As metaphor it is not susceptible to empirical confirmation. The social historians who have attempted to deal with New England’s past by counting births, marriages, and deaths, by comparing tax lists and church records and court cases will find little here with which they can make contact, just as they have found little in Miller to interest them and have attempted to supersede his work by ignoring it. But it is at the level of metaphor and unprovable insight that intellectual history becomes most exciting to those who see in it a way of understanding ourselves. Max Weber’s insights into the relationship between religion and society are not empirically demonstrable, nor, despite the continual efforts to discredit them, are they susceptible to empirical refutation. The same is true of Freud, whose insights into human nature continue to excite us, despite the failure of systematic attempts to support them in controlled experiments. Miller’s construction of the New England mind is of the same order.

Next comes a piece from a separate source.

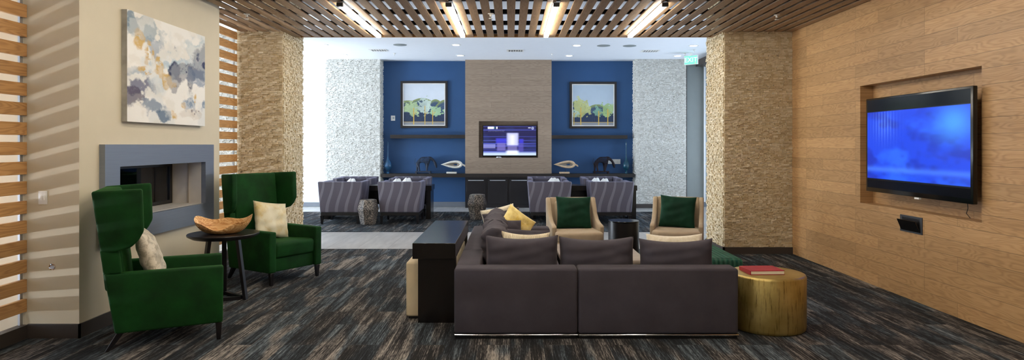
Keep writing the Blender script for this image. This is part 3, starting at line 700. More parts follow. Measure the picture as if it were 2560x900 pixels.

This kind of history, which creates the past for us in new perspectives, has to depend on the author’s ability to persuade his readers to see what he sees, persuade them to rearrange familiar objects in a new pattern from a new angle of vision. If those accustomed to other angles are unable to recognize the familiar objects in the new perspective, they will reject the new view out of hand. But if the author is successful, he will at least give his readers pause and perhaps make them adjust their historical glasses. Anyone who reads the mass of writing produced by seventeenth-century New Englanders and then reads what Miller makes of those writings must be a very dull person if he fails to see things that he did not see before, if he does not find his mind stretched into a new understanding not only of New England but of himself. What Bercovitch has done is to stretch our minds a bit further in the direction that Miller bent them. And that means, however one may quarrel with him in details, that he has written intellectual history at the highest level.